**Supplied data:**
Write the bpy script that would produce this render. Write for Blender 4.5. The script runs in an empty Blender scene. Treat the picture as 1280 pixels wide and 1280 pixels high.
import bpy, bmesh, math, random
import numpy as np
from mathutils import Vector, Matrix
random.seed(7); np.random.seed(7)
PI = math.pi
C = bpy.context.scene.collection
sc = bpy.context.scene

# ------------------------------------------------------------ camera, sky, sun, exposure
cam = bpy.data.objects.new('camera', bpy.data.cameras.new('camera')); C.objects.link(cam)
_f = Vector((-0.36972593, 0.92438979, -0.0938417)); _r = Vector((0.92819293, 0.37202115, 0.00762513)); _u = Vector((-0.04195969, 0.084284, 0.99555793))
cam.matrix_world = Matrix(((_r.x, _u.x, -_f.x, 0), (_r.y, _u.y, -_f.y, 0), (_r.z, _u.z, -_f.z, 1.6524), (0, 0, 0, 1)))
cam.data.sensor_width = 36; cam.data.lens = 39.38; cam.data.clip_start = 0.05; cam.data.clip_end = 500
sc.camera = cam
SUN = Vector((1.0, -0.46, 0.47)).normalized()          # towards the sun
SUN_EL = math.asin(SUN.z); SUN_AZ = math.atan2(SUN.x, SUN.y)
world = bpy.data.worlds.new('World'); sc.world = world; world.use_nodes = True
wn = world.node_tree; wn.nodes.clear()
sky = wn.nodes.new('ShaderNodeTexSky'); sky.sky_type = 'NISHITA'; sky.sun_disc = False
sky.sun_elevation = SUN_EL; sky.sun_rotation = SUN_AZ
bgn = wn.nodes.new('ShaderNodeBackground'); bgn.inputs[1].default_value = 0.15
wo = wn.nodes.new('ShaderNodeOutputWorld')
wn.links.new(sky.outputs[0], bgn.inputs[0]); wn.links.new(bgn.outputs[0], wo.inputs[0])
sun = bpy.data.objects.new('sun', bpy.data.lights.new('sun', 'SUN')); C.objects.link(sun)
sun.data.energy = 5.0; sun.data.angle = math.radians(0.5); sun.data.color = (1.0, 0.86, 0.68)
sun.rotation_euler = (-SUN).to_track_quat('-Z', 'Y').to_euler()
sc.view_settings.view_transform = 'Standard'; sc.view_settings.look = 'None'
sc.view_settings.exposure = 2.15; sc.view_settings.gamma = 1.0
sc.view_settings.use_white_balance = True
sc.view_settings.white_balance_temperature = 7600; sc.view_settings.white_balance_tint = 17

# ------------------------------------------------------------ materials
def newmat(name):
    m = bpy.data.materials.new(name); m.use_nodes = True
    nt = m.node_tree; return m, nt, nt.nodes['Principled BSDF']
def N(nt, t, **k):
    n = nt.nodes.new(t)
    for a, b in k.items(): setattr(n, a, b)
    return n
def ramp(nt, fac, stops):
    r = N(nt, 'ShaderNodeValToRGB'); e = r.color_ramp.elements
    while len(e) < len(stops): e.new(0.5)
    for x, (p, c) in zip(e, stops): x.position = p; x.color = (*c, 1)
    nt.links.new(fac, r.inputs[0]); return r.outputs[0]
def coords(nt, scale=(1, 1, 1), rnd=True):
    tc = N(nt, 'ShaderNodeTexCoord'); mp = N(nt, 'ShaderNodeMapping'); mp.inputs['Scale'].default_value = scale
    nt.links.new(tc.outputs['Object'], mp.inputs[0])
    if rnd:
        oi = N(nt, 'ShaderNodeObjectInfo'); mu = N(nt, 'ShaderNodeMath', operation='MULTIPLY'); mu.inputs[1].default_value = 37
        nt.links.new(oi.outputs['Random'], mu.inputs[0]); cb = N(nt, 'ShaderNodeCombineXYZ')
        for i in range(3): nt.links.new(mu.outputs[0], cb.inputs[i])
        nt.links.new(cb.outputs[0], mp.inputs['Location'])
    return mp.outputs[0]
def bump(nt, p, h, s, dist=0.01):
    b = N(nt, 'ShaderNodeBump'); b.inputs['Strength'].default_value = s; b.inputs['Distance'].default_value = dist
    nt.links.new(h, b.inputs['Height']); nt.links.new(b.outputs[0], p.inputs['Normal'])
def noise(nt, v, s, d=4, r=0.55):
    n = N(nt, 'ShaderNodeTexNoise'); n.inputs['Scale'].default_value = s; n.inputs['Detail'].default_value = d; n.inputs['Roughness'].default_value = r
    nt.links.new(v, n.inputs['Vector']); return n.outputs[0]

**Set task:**
Return the lines above precisely as they appear, beginning at the first line and ending at the line with "sc = bpy.context.scene", and nothing after it.

**Solution to the exercise:**
Write the bpy script that would produce this render. Write for Blender 4.5. The script runs in an empty Blender scene. Treat the picture as 1280 pixels wide and 1280 pixels high.
import bpy, bmesh, math, random
import numpy as np
from mathutils import Vector, Matrix
random.seed(7); np.random.seed(7)
PI = math.pi
C = bpy.context.scene.collection
sc = bpy.context.scene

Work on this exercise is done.